Здесь находятся замечательные метафоры, удачно использованы приемы аллитерации, но интереснее всего представляется сам внутренний ряд ассоциаций и то чувственное живое впечатление, которое передается стихотворением. Яркая звенящая образность: влажная крыша, залитая солнцем, представляется покрытой сияющими каплями меда, густота лени, подобная какао, которая пьется еще из неоконченного пробуждения, часы, имеющие тень, за которую может зацепится, общее чувство неги, и все это является состоянием-промежутком, тем внутренним состоянием пробуждения, которое находится между двумя яркими образами-впечатлениями, контрастными с этой утренней негой: слету слизывать медовые капли света, подобно расшалившемуся! малышу. А кто может быть непосредственнее и веселее беззаботного ребенка во время игры? И окончание: «вывалиться…в запах листьев проливной» Сам запах ошеломляет, кажется похожим на проливной дождь, в который «вываливаешься». И следом, опять солнце и уже не буквально прорисованный детский образ: захлопавшие зайчики (солнечные) на мостовой, в ладоши. Более плавная, чуть замедлившая движение центральная часть, столь искусно обрамлена динамичностью первого и замыкающего четверостишья, что вначале даже не улавливается этот контраст, усиливающий впечатление.

Некоторые же стихотворения кажутся чрезмерно эстетизированными, перегруженными:

 «Медовой канифолью
Струится сонатина -
Серебряная канитель,
И светятся бемоли,
Как дольки апельсина,
Как тает карамель.

Мерцают флажолеты,
Как солнечные блики
На крыльях мотылька...»

Самыми близкими видами искусства, постоянно проглядывающими сквозь стихотворные строки и рассказывающими о других сторонах личности самой поэтессы, становятся музыка и живопись.
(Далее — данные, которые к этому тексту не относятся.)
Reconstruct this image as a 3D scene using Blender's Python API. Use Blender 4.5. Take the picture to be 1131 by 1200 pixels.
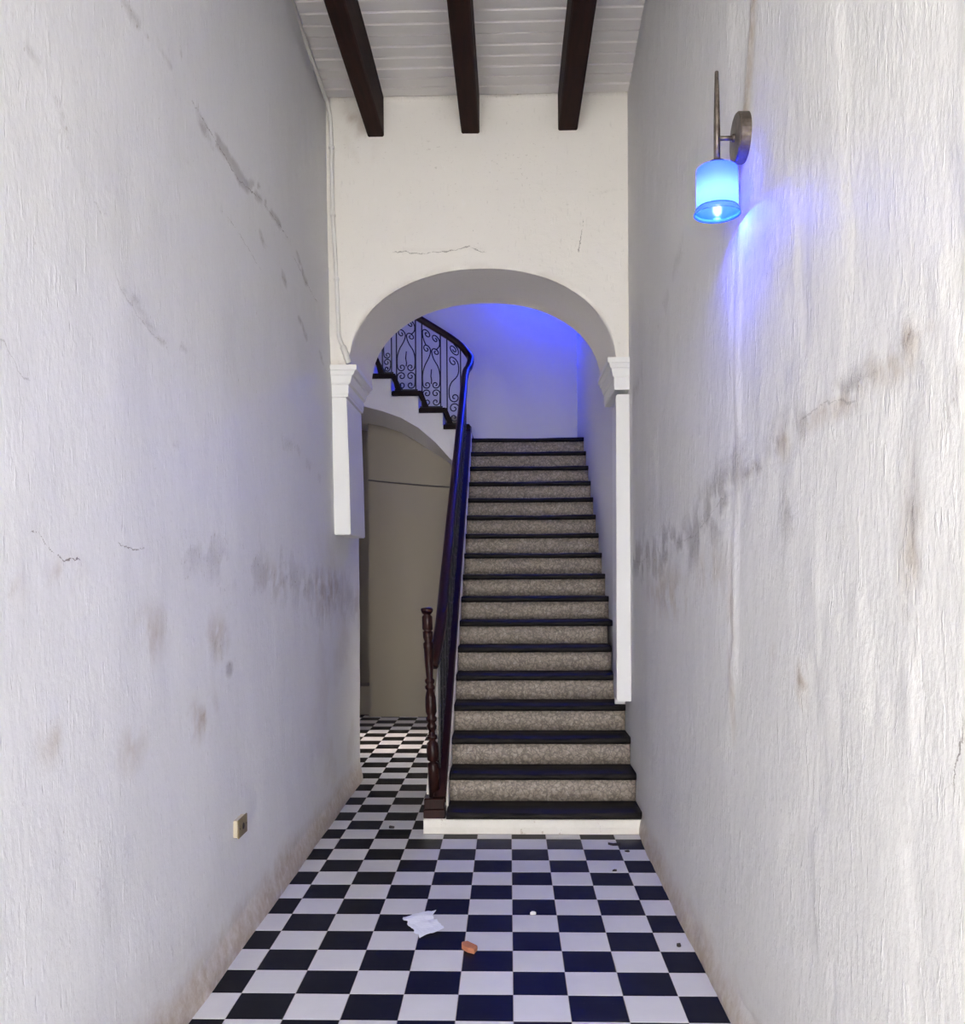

Причем живопись проявляется в наслаждении цветами и красками мира вокруг, умении описывать окружающее глазами художницы, в то время как музыка звучит в восприимчивости к слову, выражаясь в технике создания стиха, и в конкретно указанных ассоциациях, навеянных чем-либо извне, или сопутствующих внутреннему переживанию. Например, есть строки: «…Где из окна слышны этюды Черни», являя определенное знание автором известного пианиста. А есть образность вне рациональной конкретики, вырвавшаяся из ее тесных объятий:

 «Осень солнечным журавлем
Вновь кружит над медовыми нивами,
С веток катится янтарем,
Переспелыми желтыми сливами...
»                                                                                                       1992г.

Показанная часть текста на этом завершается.